Rad-Hard By Design 32nm DDR2 SDRAM
Jon Ballast, (and others to be named later)
Boeing Solid State Electronics Development

To fully utilize powerful next-generation space processors like Maestro, high-density, high-bandwidth memories, such as DDR2 SDRAMs, are required. Current Rad-Hard by Process (RHBP) memories are slow and low-density, while commercial DDR2 SDRAMs suffer from frequent failures due to Total Ionizing Dose (TID), Single-Event Latchup (SEL), and Single-Event Functional Interrupts (SEFIs). To solve this problem, Boeing Solid-State Electronics Development (SSED) is developing the world's first fault-tolerant, Rad-Hard By Design (RHBD) DDR2 SDRAM based on IBM's 32SOI CMOS embedded DRAM (eDRAM) macro.

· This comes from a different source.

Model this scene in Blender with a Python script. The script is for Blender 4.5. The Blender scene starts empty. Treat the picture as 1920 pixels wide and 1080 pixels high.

Boeing's first radiation-hardened DDR2 SDRAM, dubbed "RHDDR2", will be a 1Gb single-die, JEDEC-compliant DDR2 SDRAM in a space-qualifiable ceramic CGA package. RHDDR2 will be latchup-immune, rad-hard to strategic TID levels, and will have Single-Event Upset (SEU) rates equivalent to today's RHBP memories. Boeing plans to incorporate several power management and fault-tolerance features into RHDDR2, making it the memory solution that designers of tomorrow's fault-tolerant space processor systems have been waiting for.